[00:03.68]My son Brendan cried his first day of school.
[00:08.14]Even Mrs. Phillips, a kind, soft-spoken master of the six-year-old mind, could not coax him to a seat.
[00:15.65]His eyes streamed, his nose ran and he clung to me like a snail on a strawberry.
[00:22.41]I plucked him off and escaped.
[00:24.80]It wasn’t that Brendan didn’t like school.
[00:28.51]He just didn’t like being apart from me.
[00:31.45]We’d had some good times, he and I, in those preschool years.
[00:35.91]We played at the pool.
[00:37.54]We skated on quiet morning ice.
[00:39.94]We sampled half the treat tray at weekly neighborhood coffee parties.
[00:44.08]Now in Grade 1, Brendan was faced with five hours of wondering what I was doing with my day.
[00:51.05]Brendan always came home for lunch, the only one of his class not to eat at his desk.

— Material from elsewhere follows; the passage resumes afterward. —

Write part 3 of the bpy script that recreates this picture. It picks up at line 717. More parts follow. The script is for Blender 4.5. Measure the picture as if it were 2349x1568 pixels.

[00:56.60]But once home, fed and hugged, a far-away look of longing would crease his gentle brow
[01:04.66]— he wanted to go back to school to play!
[01:07.49]So I walked him back, waited with him until he spotted someone he knew, then left.
[01:13.04]He told me once that he watched me until he couldn’t see me anymore, so I always walked fast and never looked back.
[01:20.56]One day when I took Brendan back after lunch, he spied a friend, kissed me goodbye, and scampered right off.
[01:28.29]I went, feeling pleased for him, celebrating his new independence, his entry into the first-grade social loop.
[01:36.67]Then — I didn’t know why — I glanced back.
[01:40.59]And there he was.
[01:42.45]The playground buzzed all around him, kids everywhere,
[01:45.82]and he stood, his chin tucked close, his body held small, his face intent but not sad, blowing me kisses.
[01:55.73]So brave, so unashamed, so completely loving, Brendan was watching me go.
[02:02.91]No book on mothering could have prepared me for that quick, raw glimpse into my child’s soul.
[02:09.13]My mind leaped 15 years ahead to him packing boxes and his dog grown old and him saying,
[02:16.10]“Dry up, Mom. It’s not like I’m leaving the country.”
[02:19.36]In my mind I tore up the card every mother signs saying she’ll let her child go when he’s ready.
[02:25.49]I looked at my Brendan, his shirt tucked in, every button done up, his toes just turned in a bit, and I thought,
[02:33.59]“OK, you’re six for me forever.”
[02:37.96]With a smile I had to really dig for, I blew him a kiss, turned and walked away.